IMoo - The Swim

I moved through my morning setup fairly quickly and was able to get down to the waterfront 45 minutes before the start, avoiding the rush. Serendipitously, I ran into Amy and some of my family as they were making their way to the terrace. We weren't planning on meeting in the morning because it would have been too stressful to find each other, but I was really glad we did. It was great to be able to share their excitement. A few hugs later, I suited up to go in the water. I got in just a few minutes after we were allowed to enter the water, which gave me a full 30 minutes to warm up and then stake out my spot in the front row.

This was the perfect moment of the day for me. The water was a comfortable 76 degrees and calm. The sun was just beginning to rise. I started floating on my back, soaking it all in. Fans lined the terrace and lakefront as a steady stream of athletes entered the water. A helicopter came over the terrace and hovered over the pros who were about to start. I was within 50 meters of the pro starting area and saw them inching forward well beyond the start line as they were jockeying for position. The horn wailed and the pros took off as the terrace erupted in cheering. The whole time I was imagining my own start that I would be experiencing in just 10 more minutes.

As I prepared for the cannon I saw that my positioning was ideal. I had centered myself between the first two buoys. Each buoy had a swarm of swimmers surrounding them, but it was much more open where I was. The announcer, Mike Reilly, asked "Who wants to be an Ironman today?" and a huge roar of affirmation exploded across the lake. The excitement was palpable. "Boom", the cannon blasts, the music starts playing, and the cheers become muffled as I set out.

I went out strong, but by no means sprinting. For the first few 100 meters I noticed that I was leading my small pack out as we slowly began to merge with other lead packs towards the line of buoys. I was concerned that I would get sandwiched in as we began to compress, but I was able to get behind some feet without getting squeezed. On the way out to the first turn I began to get dropped by the lead pack. I decided to fall back because I didn't want to burn out early trying to catch up.

At the first turn buoy I was able to get behind someone else as a group of us convened to make the corner. As the swim went on, I would lose the person I was following and have to go searching for another pair. I wasn't expecting to have to leap frog as often as I did.

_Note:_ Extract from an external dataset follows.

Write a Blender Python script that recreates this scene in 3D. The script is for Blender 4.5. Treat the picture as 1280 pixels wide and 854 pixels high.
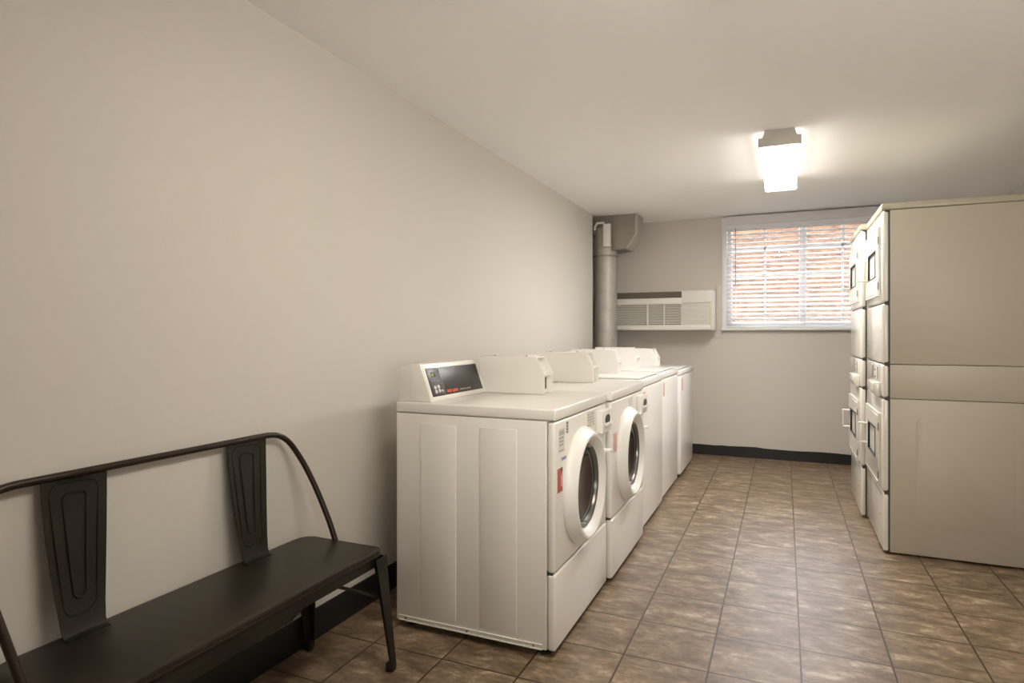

After I completed the first loop I had no idea what my swim time was going to be, but I felt like I was pacing it correctly. The second loop went much like the first, but I did pick it up for the last few 100 meters so I could exit strong. The swim always goes too fast and I was sad to have to leave the water. I knew that from here on out that this would be the closest I would be to the lead. I finished the swim in 59:15 in 93rd overall.

Next comes the bike...


Great Post! Makes me even more excited than I already am! I love how you're torturing us by trickling out your report in installments. I am still so geeked about it all and now that I'm getting over my spectator fatigue, the excitement part is returning in full force!

ooooooooo! Waiting for the 'bike' with anticipation. What a great story!

Congratulations on such an awesome swim leg. Your pace was fantastic for such a long distance! Maybe you should do Big Shoulders next year. :-)

Hey Stephen,

It was pretty incredible watching the start of the swim, even on the wobbling live video feed! I'm still amazed at the scope of what you accomplished, and I'm anxious to hear the whole story!

I know this word is wayyy overused but it sums up my thoughts:
Awesome! truly Awesome!
You set a goal for yourself over a year ago and you did it!
You should be so proud of yourself for what you have accomplished!